Stored rows:
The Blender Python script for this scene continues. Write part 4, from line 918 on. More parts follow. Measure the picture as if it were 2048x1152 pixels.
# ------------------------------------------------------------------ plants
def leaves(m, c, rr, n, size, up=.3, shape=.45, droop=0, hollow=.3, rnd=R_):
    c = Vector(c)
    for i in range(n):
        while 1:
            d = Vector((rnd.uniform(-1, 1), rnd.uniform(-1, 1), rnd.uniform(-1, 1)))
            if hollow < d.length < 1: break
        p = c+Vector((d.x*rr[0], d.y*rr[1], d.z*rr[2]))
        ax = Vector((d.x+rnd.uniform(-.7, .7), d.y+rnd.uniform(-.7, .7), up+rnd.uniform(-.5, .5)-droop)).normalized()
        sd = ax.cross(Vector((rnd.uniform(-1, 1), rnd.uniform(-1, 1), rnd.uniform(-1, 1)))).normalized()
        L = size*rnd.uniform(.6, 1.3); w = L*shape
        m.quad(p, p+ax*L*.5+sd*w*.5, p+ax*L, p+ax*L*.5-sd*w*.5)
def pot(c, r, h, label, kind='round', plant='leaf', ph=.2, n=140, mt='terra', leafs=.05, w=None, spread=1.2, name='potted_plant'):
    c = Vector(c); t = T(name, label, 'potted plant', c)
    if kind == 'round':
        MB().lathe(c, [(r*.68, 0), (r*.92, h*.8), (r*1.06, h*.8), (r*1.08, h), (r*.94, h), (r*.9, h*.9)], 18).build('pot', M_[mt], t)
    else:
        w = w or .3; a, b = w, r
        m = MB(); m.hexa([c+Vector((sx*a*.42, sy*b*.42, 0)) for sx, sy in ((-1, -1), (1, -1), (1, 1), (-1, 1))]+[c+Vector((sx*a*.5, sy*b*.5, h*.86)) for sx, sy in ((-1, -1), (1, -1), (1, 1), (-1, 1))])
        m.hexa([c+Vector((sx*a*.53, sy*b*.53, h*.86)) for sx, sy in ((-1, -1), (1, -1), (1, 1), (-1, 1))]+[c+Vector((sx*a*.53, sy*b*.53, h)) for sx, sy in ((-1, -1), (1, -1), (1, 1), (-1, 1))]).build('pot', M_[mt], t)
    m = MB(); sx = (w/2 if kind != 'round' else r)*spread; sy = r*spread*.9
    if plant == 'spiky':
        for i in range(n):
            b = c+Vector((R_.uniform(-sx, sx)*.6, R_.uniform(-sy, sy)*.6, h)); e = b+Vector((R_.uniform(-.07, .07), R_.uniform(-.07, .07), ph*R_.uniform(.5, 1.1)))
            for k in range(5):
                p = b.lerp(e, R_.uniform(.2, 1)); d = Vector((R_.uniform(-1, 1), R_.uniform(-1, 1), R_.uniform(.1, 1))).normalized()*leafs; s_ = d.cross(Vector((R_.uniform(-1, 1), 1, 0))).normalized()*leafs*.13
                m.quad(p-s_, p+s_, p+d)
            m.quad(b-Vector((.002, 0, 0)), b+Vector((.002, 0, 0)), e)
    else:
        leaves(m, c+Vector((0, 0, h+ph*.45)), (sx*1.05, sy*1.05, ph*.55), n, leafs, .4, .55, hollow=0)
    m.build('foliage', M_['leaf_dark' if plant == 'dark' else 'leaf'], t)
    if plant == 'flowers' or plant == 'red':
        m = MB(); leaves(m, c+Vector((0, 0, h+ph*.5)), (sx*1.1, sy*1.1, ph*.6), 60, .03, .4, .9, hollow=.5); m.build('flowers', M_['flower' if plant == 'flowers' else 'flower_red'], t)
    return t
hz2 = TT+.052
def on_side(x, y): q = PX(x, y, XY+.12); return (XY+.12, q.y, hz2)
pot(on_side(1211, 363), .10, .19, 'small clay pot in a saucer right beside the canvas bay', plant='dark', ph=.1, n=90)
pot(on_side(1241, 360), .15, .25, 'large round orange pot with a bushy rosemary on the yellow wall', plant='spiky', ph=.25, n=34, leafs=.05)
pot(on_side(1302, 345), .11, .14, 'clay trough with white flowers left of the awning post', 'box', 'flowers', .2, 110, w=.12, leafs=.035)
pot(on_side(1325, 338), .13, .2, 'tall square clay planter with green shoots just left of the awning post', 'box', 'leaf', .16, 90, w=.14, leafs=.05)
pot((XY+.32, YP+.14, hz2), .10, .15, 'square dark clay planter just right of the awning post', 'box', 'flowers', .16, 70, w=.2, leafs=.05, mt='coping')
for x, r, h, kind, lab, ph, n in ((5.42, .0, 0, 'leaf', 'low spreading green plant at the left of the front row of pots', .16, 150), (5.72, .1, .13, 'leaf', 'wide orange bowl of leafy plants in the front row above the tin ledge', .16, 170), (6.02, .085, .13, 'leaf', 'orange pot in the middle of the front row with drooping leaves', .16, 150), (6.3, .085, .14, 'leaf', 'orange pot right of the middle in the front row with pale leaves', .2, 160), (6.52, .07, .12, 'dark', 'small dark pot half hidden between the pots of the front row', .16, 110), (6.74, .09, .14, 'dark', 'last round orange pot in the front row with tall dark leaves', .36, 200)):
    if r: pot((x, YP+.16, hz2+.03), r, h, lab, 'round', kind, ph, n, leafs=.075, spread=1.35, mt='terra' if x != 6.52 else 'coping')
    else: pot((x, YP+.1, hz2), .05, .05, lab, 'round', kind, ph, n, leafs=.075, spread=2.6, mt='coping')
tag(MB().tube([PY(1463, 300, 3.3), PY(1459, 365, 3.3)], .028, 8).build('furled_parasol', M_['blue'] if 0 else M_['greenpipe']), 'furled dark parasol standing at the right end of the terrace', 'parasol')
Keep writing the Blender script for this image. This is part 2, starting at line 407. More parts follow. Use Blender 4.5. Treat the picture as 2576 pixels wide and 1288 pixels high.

Instruction: Quote every line of the data, word for word.

Reply to the exercise:
The Blender Python script for this scene continues. Write part 4, from line 918 on. More parts follow. Measure the picture as if it were 2048x1152 pixels.
# ------------------------------------------------------------------ plants
def leaves(m, c, rr, n, size, up=.3, shape=.45, droop=0, hollow=.3, rnd=R_):
    c = Vector(c)
    for i in range(n):
        while 1:
            d = Vector((rnd.uniform(-1, 1), rnd.uniform(-1, 1), rnd.uniform(-1, 1)))
            if hollow < d.length < 1: break
        p = c+Vector((d.x*rr[0], d.y*rr[1], d.z*rr[2]))
        ax = Vector((d.x+rnd.uniform(-.7, .7), d.y+rnd.uniform(-.7, .7), up+rnd.uniform(-.5, .5)-droop)).normalized()
        sd = ax.cross(Vector((rnd.uniform(-1, 1), rnd.uniform(-1, 1), rnd.uniform(-1, 1)))).normalized()
        L = size*rnd.uniform(.6, 1.3); w = L*shape
        m.quad(p, p+ax*L*.5+sd*w*.5, p+ax*L, p+ax*L*.5-sd*w*.5)
def pot(c, r, h, label, kind='round', plant='leaf', ph=.2, n=140, mt='terra', leafs=.05, w=None, spread=1.2, name='potted_plant'):
    c = Vector(c); t = T(name, label, 'potted plant', c)
    if kind == 'round':
        MB().lathe(c, [(r*.68, 0), (r*.92, h*.8), (r*1.06, h*.8), (r*1.08, h), (r*.94, h), (r*.9, h*.9)], 18).build('pot', M_[mt], t)
    else:
        w = w or .3; a, b = w, r
        m = MB(); m.hexa([c+Vector((sx*a*.42, sy*b*.42, 0)) for sx, sy in ((-1, -1), (1, -1), (1, 1), (-1, 1))]+[c+Vector((sx*a*.5, sy*b*.5, h*.86)) for sx, sy in ((-1, -1), (1, -1), (1, 1), (-1, 1))])
        m.hexa([c+Vector((sx*a*.53, sy*b*.53, h*.86)) for sx, sy in ((-1, -1), (1, -1), (1, 1), (-1, 1))]+[c+Vector((sx*a*.53, sy*b*.53, h)) for sx, sy in ((-1, -1), (1, -1), (1, 1), (-1, 1))]).build('pot', M_[mt], t)
    m = MB(); sx = (w/2 if kind != 'round' else r)*spread; sy = r*spread*.9
    if plant == 'spiky':
        for i in range(n):
            b = c+Vector((R_.uniform(-sx, sx)*.6, R_.uniform(-sy, sy)*.6, h)); e = b+Vector((R_.uniform(-.07, .07), R_.uniform(-.07, .07), ph*R_.uniform(.5, 1.1)))
            for k in range(5):
                p = b.lerp(e, R_.uniform(.2, 1)); d = Vector((R_.uniform(-1, 1), R_.uniform(-1, 1), R_.uniform(.1, 1))).normalized()*leafs; s_ = d.cross(Vector((R_.uniform(-1, 1), 1, 0))).normalized()*leafs*.13
                m.quad(p-s_, p+s_, p+d)
            m.quad(b-Vector((.002, 0, 0)), b+Vector((.002, 0, 0)), e)
    else:
        leaves(m, c+Vector((0, 0, h+ph*.45)), (sx*1.05, sy*1.05, ph*.55), n, leafs, .4, .55, hollow=0)
    m.build('foliage', M_['leaf_dark' if plant == 'dark' else 'leaf'], t)
    if plant == 'flowers' or plant == 'red':
        m = MB(); leaves(m, c+Vector((0, 0, h+ph*.5)), (sx*1.1, sy*1.1, ph*.6), 60, .03, .4, .9, hollow=.5); m.build('flowers', M_['flower' if plant == 'flowers' else 'flower_red'], t)
    return t
hz2 = TT+.052
def on_side(x, y): q = PX(x, y, XY+.12); return (XY+.12, q.y, hz2)
pot(on_side(1211, 363), .10, .19, 'small clay pot in a saucer right beside the canvas bay', plant='dark', ph=.1, n=90)
pot(on_side(1241, 360), .15, .25, 'large round orange pot with a bushy rosemary on the yellow wall', plant='spiky', ph=.25, n=34, leafs=.05)
pot(on_side(1302, 345), .11, .14, 'clay trough with white flowers left of the awning post', 'box', 'flowers', .2, 110, w=.12, leafs=.035)
pot(on_side(1325, 338), .13, .2, 'tall square clay planter with green shoots just left of the awning post', 'box', 'leaf', .16, 90, w=.14, leafs=.05)
pot((XY+.32, YP+.14, hz2), .10, .15, 'square dark clay planter just right of the awning post', 'box', 'flowers', .16, 70, w=.2, leafs=.05, mt='coping')
for x, r, h, kind, lab, ph, n in ((5.42, .0, 0, 'leaf', 'low spreading green plant at the left of the front row of pots', .16, 150), (5.72, .1, .13, 'leaf', 'wide orange bowl of leafy plants in the front row above the tin ledge', .16, 170), (6.02, .085, .13, 'leaf', 'orange pot in the middle of the front row with drooping leaves', .16, 150), (6.3, .085, .14, 'leaf', 'orange pot right of the middle in the front row with pale leaves', .2, 160), (6.52, .07, .12, 'dark', 'small dark pot half hidden between the pots of the front row', .16, 110), (6.74, .09, .14, 'dark', 'last round orange pot in the front row with tall dark leaves', .36, 200)):
    if r: pot((x, YP+.16, hz2+.03), r, h, lab, 'round', kind, ph, n, leafs=.075, spread=1.35, mt='terra' if x != 6.52 else 'coping')
    else: pot((x, YP+.1, hz2), .05, .05, lab, 'round', kind, ph, n, leafs=.075, spread=2.6, mt='coping')
tag(MB().tube([PY(1463, 300, 3.3), PY(1459, 365, 3.3)], .028, 8).build('furled_parasol', M_['blue'] if 0 else M_['greenpipe']), 'furled dark parasol standing at the right end of the terrace', 'parasol')
Keep writing the Blender script for this image. This is part 2, starting at line 407. More parts follow. Use Blender 4.5. Treat the picture as 2576 pixels wide and 1288 pixels high.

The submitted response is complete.